After a dozen more calls, Bregante hit pay dirt at Volkswagen of Woodland Hills, where a red Beetle had just come in and been turned down by the two dozen people on the dealership’s waiting list. The car was selling for $16,680.

“I told them I’d pay $1,000 more than that if they’d agree to hold it till I could get there,” Bregante said. Then, to make sure he had a deal, Bregante gave the salesman his credit card number over the phone and told him to charge the entire purchase price.

Advertisement

“We love it,” he said Friday. “It draws a crowd whenever we stop. My wife told me she’s met more people in the last four days than in the four years before that.”

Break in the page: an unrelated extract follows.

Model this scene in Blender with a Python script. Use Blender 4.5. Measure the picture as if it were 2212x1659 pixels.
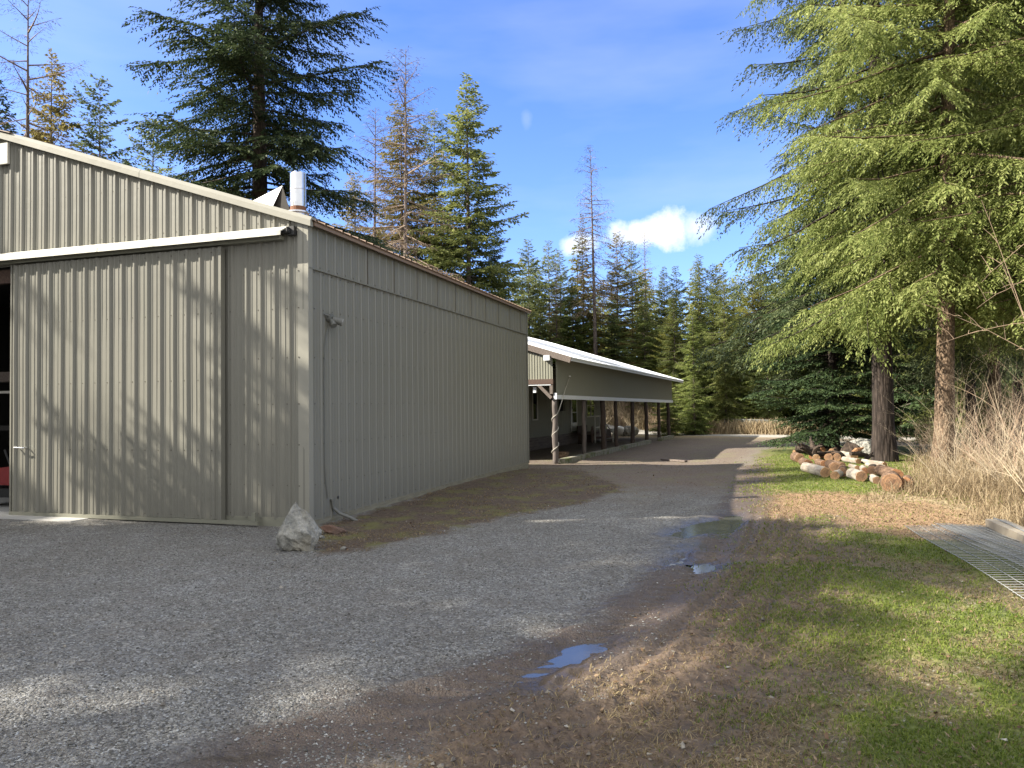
import bpy, math, random
import numpy as np
from mathutils import Matrix, Vector
for o in list(bpy.data.objects): bpy.data.objects.remove(o)
SC = bpy.context.scene
COL = SC.collection
R = math.radians
# ------------------------------------------------------------------ camera
F_PX, PITCH, ROLL, EYE = 1612.4, .028, .0127, 1.6          # focal length in px of a 2212 px wide frame
cam = bpy.data.cameras.new('camera'); cam.sensor_width = 36; cam.lens = 36*F_PX/2212
cam.clip_start = .05; cam.clip_end = 2000
camo = bpy.data.objects.new('camera', cam); COL.objects.link(camo); SC.camera = camo
camo.matrix_world = Matrix.Translation((0, 0, EYE)) @ Matrix.Rotation(R(90)+PITCH, 4, 'X') @ Matrix.Rotation(-ROLL, 4, 'Z')
# ------------------------------------------------------------------ sky, sun, exposure
SUN_DIR = Vector((-.990, -.12, .712)).normalized()           # towards the sun
SUN_EL = math.asin(SUN_DIR.z)
SUN_AZ = math.atan2(SUN_DIR.x, SUN_DIR.y)                    # clockwise from +Y
W = bpy.data.worlds.new('World'); SC.world = W; W.use_nodes = True
wn, wl = W.node_tree.nodes, W.node_tree.links
bg = wn['Background']; bg.inputs['Strength'].default_value = .105
sky = wn.new('ShaderNodeTexSky'); sky.sky_type = 'NISHITA'; sky.sun_disc = False
sky.sun_elevation = SUN_EL; sky.sun_rotation = SUN_AZ; sky.altitude = 700
sky.air_density = 1.0; sky.dust_density = .6; sky.ozone_density = 2.2
sun = bpy.data.lights.new('sun', 'SUN'); sun.energy = 5.0; sun.angle = R(.53); sun.color = (1, .93, .80)
suno = bpy.data.objects.new('sun', sun); COL.objects.link(suno)
suno.rotation_euler = SUN_DIR.to_track_quat('Z', 'Y').to_euler()
SC.view_settings.view_transform = 'Standard'; SC.view_settings.look = 'None'
SC.view_settings.gamma = 1; SC.view_settings.exposure = 1.6

def wmath(op, a, b=None, c=None):
    n = wn.new('ShaderNodeMath'); n.operation = op
    for i, v in enumerate((a, b, c)):
        if v is None: continue
        if isinstance(v, (int, float)): n.inputs[i].default_value = v
        else: wl.new(v, n.inputs[i])
    return n.outputs[0]
def clouds():
    tc = wn.new('ShaderNodeTexCoord'); sep = wn.new('ShaderNodeSeparateXYZ'); wl.new(tc.outputs['Generated'], sep.inputs[0])
    nz = wn.new('ShaderNodeTexNoise'); nz.inputs['Scale'].default_value = 17; nz.inputs['Detail'].default_value = 8; nz.inputs['Roughness'].default_value = .62
    wl.new(tc.outputs['Generated'], nz.inputs['Vector'])
    tot = None
    for cx, cz, rx, rz, k in ((.182, .219, .060, .028, 1.0), (.088, .208, .030, .020, .75), (.022, .361, .008, .013, .09), (.240, .222, .030, .022, .6)):
        dx = wmath('DIVIDE', wmath('SUBTRACT', sep.outputs[0], cx), rx)
        dz = wmath('DIVIDE', wmath('SUBTRACT', sep.outputs[2], cz), rz)
        d = wmath('SQRT', wmath('ADD', wmath('MULTIPLY', dx, dx), wmath('MULTIPLY', dz, dz)))
        v = wmath('ADD', wmath('SUBTRACT', 1.0, d), wmath('MULTIPLY', wmath('SUBTRACT', nz.outputs[0], .5), 2.3))
        v = wmath('MULTIPLY', wmath('SMOOTH_MIN', wmath('MAXIMUM', wmath('MULTIPLY', v, 1.5), 0.0), 1.0, .3), k)
        tot = v if tot is None else wmath('MAXIMUM', tot, v)
    mp = wn.new('ShaderNodeMapping'); mp.inputs['Scale'].default_value = (1.6, 1.2, 6.5); mp.inputs['Rotation'].default_value = (0, R(-14), 0)
    wl.new(tc.outputs['Generated'], mp.inputs[0])
    n2 = wn.new('ShaderNodeTexNoise'); n2.inputs['Scale'].default_value = 1.6; n2.inputs['Detail'].default_value = 5; wl.new(mp.outputs[0], n2.inputs['Vector'])
    wisp = wmath('MULTIPLY', wmath('MAXIMUM', wmath('SUBTRACT', n2.outputs[0], .50), 0.0), .5)
    # thin bright veil near the horizon
    veil = wmath('MULTIPLY', wmath('POWER', wmath('MAXIMUM', wmath('SUBTRACT', .42, sep.outputs[2]), 0.0), 1.5), .30)
    # added broken white cloud behind the viewer and overhead, unseen, brightens and neutralises shade
    def ss(v, a, b):
        n = wn.new('ShaderNodeMapRange'); n.interpolation_type = 'SMOOTHSTEP'; wl.new(v, n.inputs[0]); n.inputs[1].default_value = a; n.inputs[2].default_value = b; return n.outputs[0]
    n3 = wn.new('ShaderNodeTexNoise'); n3.inputs['Scale'].default_value = 3.2; n3.inputs['Detail'].default_value = 7; wl.new(tc.outputs['Generated'], n3.inputs['Vector'])
    bias = wmath('MAXIMUM', ss(wmath('MULTIPLY', sep.outputs[1], -1.0), .0, .35), ss(sep.outputs[2], .60, .78))
    broken = ss(wmath('ADD', n3.outputs[0], wmath('MULTIPLY', bias, .34)), .60, .80)
    broken = wmath('MULTIPLY', broken, bias)
    fac = wmath('MINIMUM', wmath('ADD', wmath('MAXIMUM', tot, broken), wmath('ADD', wisp, veil)), 1.0)
    tint = wn.new('ShaderNodeMix'); tint.data_type = 'RGBA'; tint.blend_type = 'MULTIPLY'; tint.inputs[0].default_value = 1
    wl.new(sky.outputs[0], tint.inputs[6]); tint.inputs[7].default_value = SKY_TINT
    mx = wn.new('ShaderNodeMix'); mx.data_type = 'RGBA'; wl.new(fac, mx.inputs[0]); wl.new(tint.outputs[2], mx.inputs[6])
    mx.inputs[7].default_value = CLOUD
    wl.new(mx.outputs[2], bg.inputs['Color'])
SKY_TINT = (.56, .70, 1.05, 1); CLOUD = (4.6, 4.65, 4.7, 1)
clouds()

# ------------------------------------------------------------------ projection of picture measurements on the real ground
def _axes():
    m = camo.matrix_world; return np.array(m.col[0][:3]), np.array(m.col[1][:3]), -np.array(m.col[2][:3])
CR, CU, CF = _axes(); EYEP = np.array((0, 0, EYE))
def ray(x, y): return CF+CR*(x-1106)/F_PX-CU*(y-829.5)/F_PX
def gp(x, y, z=0.):
    d = ray(x, y); return EYEP+d*((z-EYE)/d[2])
def at(x, y, Y):
    d = ray(x, y); return EYEP+d*(Y/d[1])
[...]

Craig Sanders, general sales manager at Timmons Volkswagen in Long Beach, says two of the five new Beetles his store has received so far were turned down by customers on the waiting list. But they were snapped up within minutes--one by a man who drove by as the Bug was rolled into the showroom and one by a Big Bear resident who was calling dealers from his car phone as he scoured the Southland.

Sanders and other dealers said most of the customers on their waiting lists want colors, such as silver and yellow, that the factory hasn’t rolled out yet. Because the profit margin on the cars is small, many dealers are taking advantage of the demand by equipping the cars with highly profitable accessories like compact disc players and spray-on paint and fabric protector. The accessories typically add from $700 to $1,500 to the sticker price.

Some of the priciest Bugs in Southern California apparently are at McKenna’s dealerships, although the dealer also sells more modestly priced Bugs than the $21,868 model he offered Bregante.

“We have to accessorize to make money on a car we can’t sell in volume,” says McKenna, who also sells Porsches and BMWs. “But we are giving customers value for their money.”